Communiqués de presse -- Ottawa, 2 mars 2020

Commentaires du Conseil canadien de la magistrature sur les règles proposées à l’égard des pensions des juges en cas d'inconduite

La proposition du ministre de la Justice de bloquer ou geler le nombre des années de service donnant droit à une pension pour les juges accusés d’inconduite est une mesure attendue depuis longtemps qui arrive à point nommé, selon le Conseil canadien de la magistrature.

Le Conseil plaide en faveur d’une réforme du processus disciplinaire de la magistrature depuis plus de deux ans, insistant pour que le processus soit plus efficace et moins coûteux pour les Canadiens. En 2018, dans son premier discours en tant que juge en chef, le très hon. Richard Wagner, le président du Conseil, a indiqué qu’il s’agissait d’une priorité.
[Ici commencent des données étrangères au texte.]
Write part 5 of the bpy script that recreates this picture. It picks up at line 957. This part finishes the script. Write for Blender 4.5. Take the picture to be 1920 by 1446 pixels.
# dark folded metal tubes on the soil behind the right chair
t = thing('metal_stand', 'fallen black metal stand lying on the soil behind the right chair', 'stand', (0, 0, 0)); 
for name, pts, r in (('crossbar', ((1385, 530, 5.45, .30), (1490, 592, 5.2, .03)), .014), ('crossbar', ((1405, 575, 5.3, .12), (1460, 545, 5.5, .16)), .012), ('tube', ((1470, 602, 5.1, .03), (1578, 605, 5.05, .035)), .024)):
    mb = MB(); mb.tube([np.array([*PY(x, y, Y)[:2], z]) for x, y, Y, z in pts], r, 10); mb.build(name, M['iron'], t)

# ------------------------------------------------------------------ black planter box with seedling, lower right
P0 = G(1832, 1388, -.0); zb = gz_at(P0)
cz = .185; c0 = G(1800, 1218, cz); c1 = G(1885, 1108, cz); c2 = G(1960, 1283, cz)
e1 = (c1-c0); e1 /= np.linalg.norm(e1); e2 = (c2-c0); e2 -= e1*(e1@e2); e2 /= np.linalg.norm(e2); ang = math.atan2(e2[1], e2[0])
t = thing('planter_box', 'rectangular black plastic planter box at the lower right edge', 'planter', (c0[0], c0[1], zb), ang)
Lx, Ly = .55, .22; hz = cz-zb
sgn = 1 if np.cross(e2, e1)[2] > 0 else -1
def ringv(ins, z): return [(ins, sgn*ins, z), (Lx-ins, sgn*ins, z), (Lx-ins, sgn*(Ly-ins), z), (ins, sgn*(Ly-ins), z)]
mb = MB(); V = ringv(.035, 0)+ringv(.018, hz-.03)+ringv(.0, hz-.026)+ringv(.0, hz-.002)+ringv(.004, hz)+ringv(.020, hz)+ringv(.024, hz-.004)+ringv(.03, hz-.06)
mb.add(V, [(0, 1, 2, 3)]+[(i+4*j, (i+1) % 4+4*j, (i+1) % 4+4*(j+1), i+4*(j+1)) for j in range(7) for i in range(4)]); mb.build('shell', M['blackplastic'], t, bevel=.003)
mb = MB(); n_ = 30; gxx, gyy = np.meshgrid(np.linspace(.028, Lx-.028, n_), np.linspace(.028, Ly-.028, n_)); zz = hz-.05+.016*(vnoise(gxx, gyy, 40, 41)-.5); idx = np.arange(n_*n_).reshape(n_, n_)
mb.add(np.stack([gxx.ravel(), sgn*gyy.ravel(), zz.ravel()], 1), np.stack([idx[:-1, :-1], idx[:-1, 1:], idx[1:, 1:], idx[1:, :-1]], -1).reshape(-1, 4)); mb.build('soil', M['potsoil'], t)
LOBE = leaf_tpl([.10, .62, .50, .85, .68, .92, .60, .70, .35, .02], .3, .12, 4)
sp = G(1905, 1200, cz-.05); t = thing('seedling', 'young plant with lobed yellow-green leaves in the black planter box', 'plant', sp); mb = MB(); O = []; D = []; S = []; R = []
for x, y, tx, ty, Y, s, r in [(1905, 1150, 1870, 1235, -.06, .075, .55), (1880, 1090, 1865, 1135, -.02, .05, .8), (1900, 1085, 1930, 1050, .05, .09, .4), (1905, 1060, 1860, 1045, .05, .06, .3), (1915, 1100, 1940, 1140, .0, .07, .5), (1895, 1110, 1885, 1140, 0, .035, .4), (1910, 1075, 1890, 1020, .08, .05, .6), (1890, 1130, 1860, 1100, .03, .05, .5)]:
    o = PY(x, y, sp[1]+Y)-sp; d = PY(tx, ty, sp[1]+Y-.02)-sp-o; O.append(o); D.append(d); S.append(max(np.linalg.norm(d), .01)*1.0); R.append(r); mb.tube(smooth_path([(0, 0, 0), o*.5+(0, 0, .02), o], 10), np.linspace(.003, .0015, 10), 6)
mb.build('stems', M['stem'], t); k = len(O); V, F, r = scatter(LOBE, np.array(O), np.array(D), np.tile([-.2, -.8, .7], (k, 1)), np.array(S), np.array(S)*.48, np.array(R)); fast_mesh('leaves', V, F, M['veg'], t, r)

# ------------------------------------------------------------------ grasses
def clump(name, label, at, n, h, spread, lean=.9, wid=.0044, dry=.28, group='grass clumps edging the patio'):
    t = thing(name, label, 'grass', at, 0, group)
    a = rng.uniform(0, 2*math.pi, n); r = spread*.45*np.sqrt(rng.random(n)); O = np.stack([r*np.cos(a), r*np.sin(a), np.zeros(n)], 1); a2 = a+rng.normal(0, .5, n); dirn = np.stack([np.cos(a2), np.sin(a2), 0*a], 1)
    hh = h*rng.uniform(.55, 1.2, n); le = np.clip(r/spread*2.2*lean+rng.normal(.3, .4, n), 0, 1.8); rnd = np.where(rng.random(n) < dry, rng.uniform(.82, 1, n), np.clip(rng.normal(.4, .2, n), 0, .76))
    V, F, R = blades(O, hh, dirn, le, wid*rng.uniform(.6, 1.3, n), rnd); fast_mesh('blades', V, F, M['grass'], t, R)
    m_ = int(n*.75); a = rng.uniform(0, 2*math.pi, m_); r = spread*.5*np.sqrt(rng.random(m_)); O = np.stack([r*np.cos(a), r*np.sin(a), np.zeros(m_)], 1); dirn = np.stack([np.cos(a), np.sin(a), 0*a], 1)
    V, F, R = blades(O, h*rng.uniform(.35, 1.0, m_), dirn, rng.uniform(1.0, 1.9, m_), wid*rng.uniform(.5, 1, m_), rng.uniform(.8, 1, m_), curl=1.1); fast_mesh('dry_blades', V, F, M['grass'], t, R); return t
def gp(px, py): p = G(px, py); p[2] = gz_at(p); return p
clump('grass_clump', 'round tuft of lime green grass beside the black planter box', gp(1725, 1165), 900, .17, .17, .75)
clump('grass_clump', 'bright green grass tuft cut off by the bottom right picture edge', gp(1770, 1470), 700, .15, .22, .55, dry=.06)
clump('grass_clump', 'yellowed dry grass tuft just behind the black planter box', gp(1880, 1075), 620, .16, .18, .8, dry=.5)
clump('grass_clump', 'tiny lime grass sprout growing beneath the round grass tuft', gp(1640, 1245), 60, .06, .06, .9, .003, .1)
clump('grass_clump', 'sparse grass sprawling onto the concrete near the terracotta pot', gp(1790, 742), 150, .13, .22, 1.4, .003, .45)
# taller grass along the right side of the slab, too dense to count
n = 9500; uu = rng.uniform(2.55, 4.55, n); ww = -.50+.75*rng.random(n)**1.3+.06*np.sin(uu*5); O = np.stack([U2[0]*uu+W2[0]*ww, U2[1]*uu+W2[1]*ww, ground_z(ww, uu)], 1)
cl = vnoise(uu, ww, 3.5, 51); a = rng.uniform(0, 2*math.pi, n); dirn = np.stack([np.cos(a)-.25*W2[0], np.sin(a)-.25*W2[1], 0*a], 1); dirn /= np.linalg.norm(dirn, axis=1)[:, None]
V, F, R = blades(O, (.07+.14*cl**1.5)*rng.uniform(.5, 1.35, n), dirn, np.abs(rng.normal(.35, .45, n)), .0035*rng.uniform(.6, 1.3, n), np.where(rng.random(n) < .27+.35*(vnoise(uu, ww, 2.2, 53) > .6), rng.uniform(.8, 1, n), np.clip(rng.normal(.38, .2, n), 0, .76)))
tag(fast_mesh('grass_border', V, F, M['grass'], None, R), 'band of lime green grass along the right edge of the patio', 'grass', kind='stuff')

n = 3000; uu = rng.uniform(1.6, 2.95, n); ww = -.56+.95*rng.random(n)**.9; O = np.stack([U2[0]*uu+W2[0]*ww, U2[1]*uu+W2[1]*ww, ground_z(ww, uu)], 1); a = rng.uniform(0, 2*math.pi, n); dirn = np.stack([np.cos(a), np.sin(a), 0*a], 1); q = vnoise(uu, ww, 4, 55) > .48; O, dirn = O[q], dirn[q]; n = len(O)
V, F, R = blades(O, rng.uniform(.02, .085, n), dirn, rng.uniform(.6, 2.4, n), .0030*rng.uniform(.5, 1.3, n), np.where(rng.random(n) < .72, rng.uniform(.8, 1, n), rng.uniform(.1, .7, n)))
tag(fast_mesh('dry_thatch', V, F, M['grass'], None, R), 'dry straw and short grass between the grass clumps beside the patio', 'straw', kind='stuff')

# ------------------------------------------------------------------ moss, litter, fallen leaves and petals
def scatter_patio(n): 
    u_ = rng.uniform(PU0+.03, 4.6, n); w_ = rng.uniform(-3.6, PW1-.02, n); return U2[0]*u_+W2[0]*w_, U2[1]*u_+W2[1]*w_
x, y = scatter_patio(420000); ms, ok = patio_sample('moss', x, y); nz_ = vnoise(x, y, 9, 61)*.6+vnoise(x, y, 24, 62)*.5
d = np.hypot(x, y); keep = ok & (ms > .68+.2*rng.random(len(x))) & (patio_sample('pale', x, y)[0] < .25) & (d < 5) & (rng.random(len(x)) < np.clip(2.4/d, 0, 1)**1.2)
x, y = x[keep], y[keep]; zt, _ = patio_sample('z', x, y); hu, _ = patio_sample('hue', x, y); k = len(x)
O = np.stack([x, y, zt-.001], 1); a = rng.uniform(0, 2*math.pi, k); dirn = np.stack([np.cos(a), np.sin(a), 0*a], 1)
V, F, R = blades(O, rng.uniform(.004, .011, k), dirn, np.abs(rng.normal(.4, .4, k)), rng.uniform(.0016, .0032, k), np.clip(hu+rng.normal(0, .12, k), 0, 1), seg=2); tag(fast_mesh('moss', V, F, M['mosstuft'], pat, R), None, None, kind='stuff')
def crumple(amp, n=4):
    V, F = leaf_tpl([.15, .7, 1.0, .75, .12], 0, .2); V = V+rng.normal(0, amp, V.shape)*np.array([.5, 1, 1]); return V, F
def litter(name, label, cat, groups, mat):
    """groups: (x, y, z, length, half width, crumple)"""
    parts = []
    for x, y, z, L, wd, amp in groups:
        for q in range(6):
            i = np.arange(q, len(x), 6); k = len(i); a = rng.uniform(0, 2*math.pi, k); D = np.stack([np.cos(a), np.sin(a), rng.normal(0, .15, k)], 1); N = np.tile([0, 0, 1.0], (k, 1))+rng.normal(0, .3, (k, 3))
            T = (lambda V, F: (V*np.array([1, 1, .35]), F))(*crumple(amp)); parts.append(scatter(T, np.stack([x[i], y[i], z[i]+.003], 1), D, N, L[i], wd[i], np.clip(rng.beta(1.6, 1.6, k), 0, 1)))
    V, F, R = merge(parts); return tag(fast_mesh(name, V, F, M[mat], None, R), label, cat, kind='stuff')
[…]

Le Conseil collabore avec le ministère de la Justice pour renforcer le processus de gestion des plaintes contre les juges nommés par le fédéral.

En réponse à l’appel à la réforme du Conseil, le ministre de la Justice a proposé un projet de loi qui gèlerait ou bloquerait le nombre d’années de service des juges donnant droit à une pension dès que le Conseil canadien de la magistrature recommande leur révocation. Ce projet de loi vise à éviter la perception que les juges qui contestent une recommandation de révocation le font seulement pour recevoir des prestations de retraite bonifiées en prolongeant le processus de révocation. Le but ultime est de préserver la confiance du public envers la magistrature.

Compte tenu de la nature urgente de ce projet de loi, le ministre a demandé à la Commission d’examen de la rémunération des juges de l’examiner et d’en faire un compte-rendu, ce qu’elle a fait. Elle a conclu que la proposition constituait une mesure raisonnable. Cependant, elle a exprimé une préoccupation concernant l’effet potentiel sur les juges qui font déjà l’objet d’une recommandation de révocation.

En fonction de cette observation de la Commission, le ministre a modifié son projet de loi pour qu’il ne vise que les juges qui font l’objet d’une recommandation de révocation au moment de son adoption ou par la suite.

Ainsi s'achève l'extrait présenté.